“In life, as in broadcasting, the greatest indictment is if you’re a fraud,” said Curt Smith, an author of books about baseball broadcasting and biographies of Scully and Mel Allen. “Santo wasn’t. He never presented himself as a professional who did his homework, even if he did it; he certainly knew baseball. If you were a Cubs fan, he was your guy, he loved your team, you loved him, and he loved the city you loved.”
Santo was not a play-by-play announcer like Allen, or nearly all the baseball voices most often lionized. But he wanted happy endings for the Cubs as Allen did for the Yankees, although he expressed it as the raw, eternally adolescent id of the games that he called with Pat Hughes.
Hughes, who also worked beside Uecker in Milwaukee, said: “You can take Larry Bird with the Celtics, Jerry Rice with the 49ers or Wayne Gretzky with Edmonton, and no other star player ever loved his former team more than Santo. He loved the organization, the fans and Wrigley Field. He was genuine. He spoke from the heart. He wasn’t trying to fool anybody.”
Hughes recalled standing for the national anthem with Santo in the Shea Stadium radio booth in 2003 when the heater above them ignited Santo’s favorite hairpiece.

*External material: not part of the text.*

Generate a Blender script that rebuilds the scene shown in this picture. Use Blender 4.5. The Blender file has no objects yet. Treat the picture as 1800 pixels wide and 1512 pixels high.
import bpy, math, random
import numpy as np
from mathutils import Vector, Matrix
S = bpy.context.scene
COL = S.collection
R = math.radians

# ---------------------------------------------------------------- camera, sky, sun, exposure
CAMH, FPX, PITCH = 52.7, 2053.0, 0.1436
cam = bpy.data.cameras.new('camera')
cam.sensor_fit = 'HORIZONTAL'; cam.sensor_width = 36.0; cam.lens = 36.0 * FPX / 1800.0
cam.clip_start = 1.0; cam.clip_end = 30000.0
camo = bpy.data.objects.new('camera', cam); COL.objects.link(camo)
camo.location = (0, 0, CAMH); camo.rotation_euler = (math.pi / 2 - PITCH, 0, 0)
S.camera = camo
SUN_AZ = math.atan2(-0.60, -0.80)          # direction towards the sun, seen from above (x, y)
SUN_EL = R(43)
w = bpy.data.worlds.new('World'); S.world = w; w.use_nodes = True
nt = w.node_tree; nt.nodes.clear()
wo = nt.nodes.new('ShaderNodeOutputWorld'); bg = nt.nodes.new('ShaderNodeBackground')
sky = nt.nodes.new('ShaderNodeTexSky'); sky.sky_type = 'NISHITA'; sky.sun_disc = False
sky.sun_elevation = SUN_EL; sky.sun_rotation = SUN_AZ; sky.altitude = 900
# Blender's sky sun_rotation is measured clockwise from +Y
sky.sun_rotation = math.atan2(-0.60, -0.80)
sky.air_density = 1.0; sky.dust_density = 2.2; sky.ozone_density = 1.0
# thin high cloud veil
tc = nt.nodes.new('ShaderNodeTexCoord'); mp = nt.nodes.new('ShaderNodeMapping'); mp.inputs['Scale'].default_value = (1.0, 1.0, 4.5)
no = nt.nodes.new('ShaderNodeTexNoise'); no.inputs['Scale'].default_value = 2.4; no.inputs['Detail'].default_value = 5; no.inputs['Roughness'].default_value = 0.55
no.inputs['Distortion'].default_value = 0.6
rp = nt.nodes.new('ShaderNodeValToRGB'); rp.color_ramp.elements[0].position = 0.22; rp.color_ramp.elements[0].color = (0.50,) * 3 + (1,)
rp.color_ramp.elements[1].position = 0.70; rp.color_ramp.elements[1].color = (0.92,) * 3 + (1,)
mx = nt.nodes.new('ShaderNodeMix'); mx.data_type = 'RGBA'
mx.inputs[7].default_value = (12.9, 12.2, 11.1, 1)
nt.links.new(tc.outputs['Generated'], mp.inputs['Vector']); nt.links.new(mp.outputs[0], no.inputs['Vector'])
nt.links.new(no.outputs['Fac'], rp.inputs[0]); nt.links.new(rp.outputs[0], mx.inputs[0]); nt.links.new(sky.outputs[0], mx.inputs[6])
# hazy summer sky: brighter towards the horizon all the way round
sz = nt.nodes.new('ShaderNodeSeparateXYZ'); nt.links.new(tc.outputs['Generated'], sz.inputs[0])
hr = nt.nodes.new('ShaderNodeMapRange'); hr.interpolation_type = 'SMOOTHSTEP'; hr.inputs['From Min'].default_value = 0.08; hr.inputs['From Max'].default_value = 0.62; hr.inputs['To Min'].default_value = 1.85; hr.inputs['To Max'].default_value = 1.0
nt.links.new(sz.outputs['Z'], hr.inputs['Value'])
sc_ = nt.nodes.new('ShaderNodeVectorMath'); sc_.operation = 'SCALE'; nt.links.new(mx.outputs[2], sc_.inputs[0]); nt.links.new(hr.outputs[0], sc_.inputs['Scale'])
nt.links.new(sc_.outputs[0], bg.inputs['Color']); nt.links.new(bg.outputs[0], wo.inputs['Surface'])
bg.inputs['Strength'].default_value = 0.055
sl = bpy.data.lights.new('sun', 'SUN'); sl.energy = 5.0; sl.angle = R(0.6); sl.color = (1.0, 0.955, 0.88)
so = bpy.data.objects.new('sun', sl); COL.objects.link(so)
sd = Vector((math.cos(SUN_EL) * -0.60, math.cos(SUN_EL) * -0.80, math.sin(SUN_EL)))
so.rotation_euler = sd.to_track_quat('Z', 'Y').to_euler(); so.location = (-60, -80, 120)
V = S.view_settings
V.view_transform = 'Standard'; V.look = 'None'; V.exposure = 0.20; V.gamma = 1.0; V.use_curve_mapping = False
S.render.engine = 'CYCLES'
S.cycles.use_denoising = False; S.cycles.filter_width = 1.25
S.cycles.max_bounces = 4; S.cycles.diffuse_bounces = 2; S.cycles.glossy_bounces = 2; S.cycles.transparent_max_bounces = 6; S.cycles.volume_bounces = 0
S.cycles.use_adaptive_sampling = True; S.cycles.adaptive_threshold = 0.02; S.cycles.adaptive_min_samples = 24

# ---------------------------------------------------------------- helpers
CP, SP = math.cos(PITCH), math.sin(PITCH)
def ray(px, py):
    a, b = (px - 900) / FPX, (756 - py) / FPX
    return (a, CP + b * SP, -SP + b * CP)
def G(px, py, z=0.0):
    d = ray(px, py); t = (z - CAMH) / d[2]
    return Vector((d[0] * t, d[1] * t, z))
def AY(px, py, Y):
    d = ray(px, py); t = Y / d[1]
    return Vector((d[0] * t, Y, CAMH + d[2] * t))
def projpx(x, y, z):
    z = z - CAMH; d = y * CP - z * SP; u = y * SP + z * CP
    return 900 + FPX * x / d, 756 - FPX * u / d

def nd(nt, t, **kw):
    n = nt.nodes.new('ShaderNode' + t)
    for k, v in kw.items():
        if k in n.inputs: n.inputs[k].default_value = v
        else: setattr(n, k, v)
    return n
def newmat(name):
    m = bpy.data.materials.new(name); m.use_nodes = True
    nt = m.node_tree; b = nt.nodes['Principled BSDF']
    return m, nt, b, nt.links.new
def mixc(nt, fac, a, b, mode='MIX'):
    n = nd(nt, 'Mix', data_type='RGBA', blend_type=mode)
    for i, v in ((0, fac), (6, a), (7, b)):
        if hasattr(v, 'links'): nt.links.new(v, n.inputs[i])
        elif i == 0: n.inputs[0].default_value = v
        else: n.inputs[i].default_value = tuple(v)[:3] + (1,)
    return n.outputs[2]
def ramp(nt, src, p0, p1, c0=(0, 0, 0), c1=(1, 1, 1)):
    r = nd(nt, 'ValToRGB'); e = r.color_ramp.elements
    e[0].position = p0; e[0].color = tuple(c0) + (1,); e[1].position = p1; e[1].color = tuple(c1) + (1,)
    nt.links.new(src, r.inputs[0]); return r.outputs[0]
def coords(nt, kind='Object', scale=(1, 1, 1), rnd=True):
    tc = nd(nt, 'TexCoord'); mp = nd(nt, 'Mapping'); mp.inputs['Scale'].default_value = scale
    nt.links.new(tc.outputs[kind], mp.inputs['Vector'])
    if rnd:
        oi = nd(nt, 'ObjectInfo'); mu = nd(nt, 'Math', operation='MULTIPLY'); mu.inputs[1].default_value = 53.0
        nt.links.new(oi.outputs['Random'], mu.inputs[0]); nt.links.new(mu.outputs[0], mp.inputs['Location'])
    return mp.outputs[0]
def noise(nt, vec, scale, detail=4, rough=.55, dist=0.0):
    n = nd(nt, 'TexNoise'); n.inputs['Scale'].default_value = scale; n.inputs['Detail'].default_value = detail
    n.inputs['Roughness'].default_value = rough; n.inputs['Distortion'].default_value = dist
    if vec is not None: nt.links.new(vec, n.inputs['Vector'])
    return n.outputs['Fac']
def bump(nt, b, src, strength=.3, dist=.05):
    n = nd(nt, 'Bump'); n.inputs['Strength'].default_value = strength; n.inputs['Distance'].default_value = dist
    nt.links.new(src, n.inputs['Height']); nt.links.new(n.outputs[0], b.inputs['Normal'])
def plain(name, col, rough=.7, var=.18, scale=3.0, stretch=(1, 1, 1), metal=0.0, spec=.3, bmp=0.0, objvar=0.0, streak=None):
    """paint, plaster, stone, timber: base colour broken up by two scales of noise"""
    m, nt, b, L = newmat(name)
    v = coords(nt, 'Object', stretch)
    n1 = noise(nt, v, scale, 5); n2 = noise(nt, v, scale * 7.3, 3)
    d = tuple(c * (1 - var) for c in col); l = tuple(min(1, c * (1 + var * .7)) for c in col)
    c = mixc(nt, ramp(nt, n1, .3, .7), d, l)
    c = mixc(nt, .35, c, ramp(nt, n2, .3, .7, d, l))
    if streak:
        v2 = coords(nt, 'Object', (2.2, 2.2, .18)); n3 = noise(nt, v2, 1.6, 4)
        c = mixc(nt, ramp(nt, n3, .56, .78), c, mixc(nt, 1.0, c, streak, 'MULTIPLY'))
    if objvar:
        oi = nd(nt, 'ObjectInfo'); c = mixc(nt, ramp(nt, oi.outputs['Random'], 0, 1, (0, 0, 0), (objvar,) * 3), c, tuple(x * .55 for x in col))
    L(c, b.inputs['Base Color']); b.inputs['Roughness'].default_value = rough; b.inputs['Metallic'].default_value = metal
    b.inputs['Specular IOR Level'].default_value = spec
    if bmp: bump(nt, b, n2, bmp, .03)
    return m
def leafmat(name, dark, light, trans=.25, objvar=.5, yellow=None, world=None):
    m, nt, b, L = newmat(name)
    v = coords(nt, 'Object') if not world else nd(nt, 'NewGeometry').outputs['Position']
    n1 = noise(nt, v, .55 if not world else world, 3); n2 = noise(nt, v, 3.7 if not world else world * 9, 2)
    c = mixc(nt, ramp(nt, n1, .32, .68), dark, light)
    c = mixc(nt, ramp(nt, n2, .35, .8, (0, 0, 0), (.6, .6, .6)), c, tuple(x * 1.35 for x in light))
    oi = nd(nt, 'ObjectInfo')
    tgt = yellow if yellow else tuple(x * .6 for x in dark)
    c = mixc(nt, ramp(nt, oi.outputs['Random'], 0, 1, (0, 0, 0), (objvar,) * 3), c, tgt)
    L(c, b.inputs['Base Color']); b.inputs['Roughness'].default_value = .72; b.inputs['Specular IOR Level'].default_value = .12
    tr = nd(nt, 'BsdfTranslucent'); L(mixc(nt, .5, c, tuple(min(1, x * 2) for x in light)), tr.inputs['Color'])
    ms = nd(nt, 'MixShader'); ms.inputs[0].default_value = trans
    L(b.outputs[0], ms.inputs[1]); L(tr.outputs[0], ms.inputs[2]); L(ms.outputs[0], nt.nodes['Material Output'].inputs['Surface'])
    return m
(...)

“I saw smoke coming out of his hair and he was rubbing his head,” Hughes said. “I said, ‘Man, what did you do?’ He hadn’t noticed how close he was to the heater. I took a cup of water and doused it.”
Santo wore it during the game despite looking as if a “golfer had whacked a divot in it,” Hughes said. He eventually discarded it but had three others, one worse than the next.
Steiner admired the on-air camaraderie of Hughes and Santo.
“Pat was Bud Abbott,” he said, “and just let Ron fly.”